@Commodorejohn,
You know I wish I could live in the past like some of you. The fact of the matter is even my arch rival Apple saw the light and moved over to the X86 type CPU's they saw that the 68000 series and even the PPC chips where going obsolete.
First off, the 68000 series isn't even out of production. The commercially-available ColdFire chips may not be compatible enough for our purposes, but they do exist, and NatAmi has a much more compatible reproduction in the works that will still run faster than even the 68060.
And there's no way in hell it's obsolete, unless your definition of "obsolete" is "does not have a physical implementation that's fast enough to meet my needs at the moment." The 68k architecture is still a solid design that was far enough ahead when it was introduced 30 years ago that it didn't have to be brought up to modern standards via a series of increasingly massive kludges until they finally said "screw it" and moved it to to hardware emulation on a faster micro-architecture (*cough*x86*cough*)
The only difference is -- they had the money and the talent to rewrite their OS for the new Apples, they had their own money and people that could do a restart and make it work.
And it's hilarious that you'd even be making this comparison, when CUSA are going with bog-standard Linux on the C64x and have talked about maybe, possibly doing a vaguely-defined new OS for a later project.
What does Amiga have, a bunch of darn whiners that whine about everything, they aren't putting any money up, they aren't risking their bankroll but they are complaining about a second chance.
News flash: some of us don't
have that kind of money. Believe me, if I suddenly won the lottery, funding a project like NatAmi would be #2 on my priority list, right after "pay off my college loans."
Well guess what they can't -- comparing the graphics and sound of Far Cry would be like trying to run a game for the Amiga on the Vic 20. It just isn't possible. That's right CJ we are talking games here, you know the things that made Amiga tick. You want to talk Amiga's Cliche -- video processing, guess what it doesn't lead the field anymore, MAC has taken over, and PC is right on its heals. Don't even try to talk business programs or multi tasking, the PC will wipe the Amiga slick today.
For your consideration: I am perfectly at peace with the fact that PCs and Macs (and newer ARM machines, for that matter) thoroughly outstrip even an accelerated 68k Amiga at any given task. But you know what?
I don't value the Amiga because it can run the best games, or do the best video processing, or anything else. I value it because of what it
is: a fascinating design in both software and hardware that is so beautifully documented that anyone can understand it. That is worth preserving, not abandoning just because it's not shiny enough.
What would you do if you had the money and the power to start a computer company?
I would fund the development of the NatAmi, or something like it, so that it could reach its full potential, with optimized hardware from the best fabs.

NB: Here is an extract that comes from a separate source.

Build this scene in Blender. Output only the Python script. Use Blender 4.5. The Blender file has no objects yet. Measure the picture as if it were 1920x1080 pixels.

What new innovations would you bring out?
The fastest 68k Amiga to date.
What would your computer do that stood out from all the rest?
Who gives a shit? If it's a great machine, it's a great machine, and the hell with what the competition thinks.
Personally I'd rather the Amiga brand was laid to rest than whored out on cheap knock-off tat like supermarket TVs and sub $100 buggy android tablets, what a sad and undignified end to one of the industries most pioneering technology brands of the 80s/90s. Sticking the name Amiga on a kettle or crap TV is not doing "more for the Amiga", it's making what was once a legendary name into a laughing stock.
This.
THIS.Pay close attention, this is DISNEY, they don't do it that way. Why don't you call and ask Disney yourself if you can advertise your product and see what they say?
Look, I don't care whether you have to say "pretty please" and do a little dance or not, money changed hands and CUSA got advertising space. Everything else is just bureacratic twiddling.